Cesar Aira, romanında yaşamla dalga geçer gibidir. Kitaptaki anlatım ve cümleler öyle güzel ki, olayların absürt ve gerçeküstü haline, birbirinden kopukluğuna, sık sık “şimdi bu da nereden çıktı!” dedirten olaylar silsilesine rağmen merakla ve keyifle okumaya devam ediyorsunuz. Olayları 6 yaşında bir çocuk anlatsa da anlatı usta bir yazarın kaleminden çıkıyor.
“Yaşama yeni başlamış gibi değildim, başlangıcın kudurmuş acımasızlığını hissetmiyordum, halihazırda hep var olmuş yaşamımı sürdürüyordum sanki…”
“Okuyucularım da fark etmiş midir, bilmiyorum ama zaman daima başka bir zamanı sırtlanıp yanında taşır. Radyonun canlı tekrarlarının zamanı da başka bir zamanı taşıyordu: geçmişi.”
Romanın dilini bu kadar sevilesi yapan etkenlerden birinin de çeviri olduğunu düşünüyorum. Türkçeye kazandırılan üç Cesar Aira kitabının da çevirmeni Egemen İmre’yi kutlamak ve teşekkür etmek gerek. Can Yayınları’nın kitap tasarımlarına imzasını atan Utku Lomlu’nun adını da anmadan geçmeyelim, çünkü kitabın tasarımı da içeriğe ve kitabın ruhuna uygunluğu ile çok başarılı. Romanı okumaya başladığımda çilekli dondurmanın serinliği ve kokusunu hissetmemde kitap kadar tasarım da etkili oldu.
Nasıl Rahibe Oldum, elbette garip bir sonla bitiyor. Havada uçuşan her şey öyle uçuşan halleriyle kalıveriyor. Üstelik o hep beklediğimiz rahibe de yok ortada. Cesar Aira rahibenin nerede olduğunu da okura bırakmıştır belki.
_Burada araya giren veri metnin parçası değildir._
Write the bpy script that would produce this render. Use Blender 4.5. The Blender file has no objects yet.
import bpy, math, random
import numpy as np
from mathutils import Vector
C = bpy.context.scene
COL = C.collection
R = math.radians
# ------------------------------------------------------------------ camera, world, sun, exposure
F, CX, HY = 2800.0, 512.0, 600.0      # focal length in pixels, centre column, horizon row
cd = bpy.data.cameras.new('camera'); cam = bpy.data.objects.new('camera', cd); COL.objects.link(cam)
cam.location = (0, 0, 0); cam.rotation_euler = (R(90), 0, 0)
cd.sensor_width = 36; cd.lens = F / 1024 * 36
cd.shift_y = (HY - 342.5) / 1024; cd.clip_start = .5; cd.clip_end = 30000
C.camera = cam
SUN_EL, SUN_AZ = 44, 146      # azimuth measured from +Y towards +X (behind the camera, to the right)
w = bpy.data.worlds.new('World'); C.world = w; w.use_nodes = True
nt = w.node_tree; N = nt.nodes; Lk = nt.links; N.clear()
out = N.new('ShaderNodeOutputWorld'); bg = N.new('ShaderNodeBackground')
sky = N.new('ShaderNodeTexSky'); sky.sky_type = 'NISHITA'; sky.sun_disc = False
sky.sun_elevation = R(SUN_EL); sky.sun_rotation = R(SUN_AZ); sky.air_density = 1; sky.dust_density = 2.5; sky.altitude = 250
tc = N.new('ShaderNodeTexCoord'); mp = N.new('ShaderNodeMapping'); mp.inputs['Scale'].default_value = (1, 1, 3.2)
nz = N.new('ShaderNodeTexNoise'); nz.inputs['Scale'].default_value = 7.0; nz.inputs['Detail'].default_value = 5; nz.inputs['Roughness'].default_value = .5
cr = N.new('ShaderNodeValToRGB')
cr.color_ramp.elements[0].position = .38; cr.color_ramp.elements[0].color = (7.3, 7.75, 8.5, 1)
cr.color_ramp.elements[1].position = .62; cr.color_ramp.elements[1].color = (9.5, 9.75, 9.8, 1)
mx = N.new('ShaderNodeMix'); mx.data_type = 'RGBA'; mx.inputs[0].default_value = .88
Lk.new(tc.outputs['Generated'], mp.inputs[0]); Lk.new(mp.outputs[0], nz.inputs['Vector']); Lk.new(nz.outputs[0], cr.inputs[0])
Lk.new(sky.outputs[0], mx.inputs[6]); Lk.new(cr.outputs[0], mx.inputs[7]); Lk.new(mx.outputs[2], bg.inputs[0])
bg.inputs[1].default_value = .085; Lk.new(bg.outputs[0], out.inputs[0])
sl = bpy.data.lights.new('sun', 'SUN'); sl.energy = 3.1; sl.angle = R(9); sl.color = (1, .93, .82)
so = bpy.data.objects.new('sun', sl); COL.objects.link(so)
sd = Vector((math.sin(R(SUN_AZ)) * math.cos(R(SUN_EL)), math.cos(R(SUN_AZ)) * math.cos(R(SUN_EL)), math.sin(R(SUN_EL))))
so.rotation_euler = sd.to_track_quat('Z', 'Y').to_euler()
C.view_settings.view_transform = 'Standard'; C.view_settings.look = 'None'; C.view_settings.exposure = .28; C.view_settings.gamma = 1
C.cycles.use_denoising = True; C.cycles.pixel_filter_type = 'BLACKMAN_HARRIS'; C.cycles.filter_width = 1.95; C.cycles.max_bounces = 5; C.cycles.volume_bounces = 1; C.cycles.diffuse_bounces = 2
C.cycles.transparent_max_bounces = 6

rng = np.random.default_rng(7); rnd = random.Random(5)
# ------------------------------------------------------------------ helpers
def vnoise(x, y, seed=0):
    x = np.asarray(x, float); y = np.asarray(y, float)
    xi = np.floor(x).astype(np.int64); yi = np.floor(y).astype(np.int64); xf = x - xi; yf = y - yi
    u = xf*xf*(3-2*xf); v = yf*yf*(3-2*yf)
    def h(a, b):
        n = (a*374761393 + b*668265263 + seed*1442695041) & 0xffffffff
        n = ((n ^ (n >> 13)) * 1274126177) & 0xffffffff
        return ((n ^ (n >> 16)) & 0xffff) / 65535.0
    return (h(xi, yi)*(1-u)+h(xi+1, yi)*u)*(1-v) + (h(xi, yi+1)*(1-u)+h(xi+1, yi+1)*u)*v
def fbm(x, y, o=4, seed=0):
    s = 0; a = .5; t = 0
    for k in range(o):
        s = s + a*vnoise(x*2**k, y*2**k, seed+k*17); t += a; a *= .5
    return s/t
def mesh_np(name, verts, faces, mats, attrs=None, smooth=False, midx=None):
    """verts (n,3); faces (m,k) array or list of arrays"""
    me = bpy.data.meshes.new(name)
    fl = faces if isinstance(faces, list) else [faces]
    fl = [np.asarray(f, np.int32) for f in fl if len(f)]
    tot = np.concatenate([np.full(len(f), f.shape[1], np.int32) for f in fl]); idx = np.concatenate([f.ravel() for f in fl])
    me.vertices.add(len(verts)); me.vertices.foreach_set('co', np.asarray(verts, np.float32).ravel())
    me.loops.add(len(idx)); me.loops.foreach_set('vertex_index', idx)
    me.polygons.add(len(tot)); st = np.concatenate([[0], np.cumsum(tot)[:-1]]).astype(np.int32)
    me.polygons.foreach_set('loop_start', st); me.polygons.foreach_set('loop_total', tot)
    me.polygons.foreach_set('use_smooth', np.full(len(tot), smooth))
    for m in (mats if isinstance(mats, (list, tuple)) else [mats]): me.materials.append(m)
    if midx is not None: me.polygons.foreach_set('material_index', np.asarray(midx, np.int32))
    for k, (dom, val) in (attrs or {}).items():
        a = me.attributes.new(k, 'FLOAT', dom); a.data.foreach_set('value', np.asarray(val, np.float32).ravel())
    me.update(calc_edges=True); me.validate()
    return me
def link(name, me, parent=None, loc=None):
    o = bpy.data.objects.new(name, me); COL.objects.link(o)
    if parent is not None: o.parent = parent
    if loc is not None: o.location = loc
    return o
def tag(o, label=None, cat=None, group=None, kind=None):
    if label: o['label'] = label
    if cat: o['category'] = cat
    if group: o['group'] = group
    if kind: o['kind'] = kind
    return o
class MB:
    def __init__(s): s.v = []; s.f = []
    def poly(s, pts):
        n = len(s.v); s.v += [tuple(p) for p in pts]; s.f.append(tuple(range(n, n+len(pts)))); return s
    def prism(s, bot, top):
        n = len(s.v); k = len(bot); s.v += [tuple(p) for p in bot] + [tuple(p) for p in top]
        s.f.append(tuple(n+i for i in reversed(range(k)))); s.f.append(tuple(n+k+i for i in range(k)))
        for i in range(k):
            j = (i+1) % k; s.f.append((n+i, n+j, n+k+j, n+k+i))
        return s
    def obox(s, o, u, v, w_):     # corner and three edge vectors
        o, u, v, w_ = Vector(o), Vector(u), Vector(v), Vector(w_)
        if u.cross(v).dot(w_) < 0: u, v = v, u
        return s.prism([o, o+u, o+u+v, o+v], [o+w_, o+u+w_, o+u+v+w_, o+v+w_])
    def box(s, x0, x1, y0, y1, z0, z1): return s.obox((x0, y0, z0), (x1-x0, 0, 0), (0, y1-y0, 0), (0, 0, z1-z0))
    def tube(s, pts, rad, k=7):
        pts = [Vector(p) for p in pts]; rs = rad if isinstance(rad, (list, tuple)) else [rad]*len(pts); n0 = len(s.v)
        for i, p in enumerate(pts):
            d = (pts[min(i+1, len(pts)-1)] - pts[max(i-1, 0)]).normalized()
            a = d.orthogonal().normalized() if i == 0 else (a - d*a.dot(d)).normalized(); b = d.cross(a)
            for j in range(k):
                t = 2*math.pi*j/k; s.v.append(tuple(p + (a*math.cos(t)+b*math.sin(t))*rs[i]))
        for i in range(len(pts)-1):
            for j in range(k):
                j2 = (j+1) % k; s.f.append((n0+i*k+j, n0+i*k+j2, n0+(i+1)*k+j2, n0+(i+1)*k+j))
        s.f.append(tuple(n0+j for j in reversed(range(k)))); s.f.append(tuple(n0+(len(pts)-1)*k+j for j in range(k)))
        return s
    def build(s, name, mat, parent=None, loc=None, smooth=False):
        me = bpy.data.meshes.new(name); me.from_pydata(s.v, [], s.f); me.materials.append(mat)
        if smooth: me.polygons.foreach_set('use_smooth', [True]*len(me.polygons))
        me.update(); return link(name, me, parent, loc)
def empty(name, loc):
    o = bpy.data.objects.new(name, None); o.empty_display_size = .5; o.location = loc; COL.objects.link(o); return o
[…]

Peki bir romanda her şey birbirine bağlanmalı mı? Romanın ayakları yere basmalı mı? Roman sonuçta makul ve mantıklı bir yere ulaşmalı mı? Cesar Aira okuru benzer sorularla baş başa bırakıyor. Romana dair alışkanlıkları yıkıyor. Aira’nın asıl amacının ise yaşama dair alışkanlıkları yıkmak olduğunu düşünüyorum.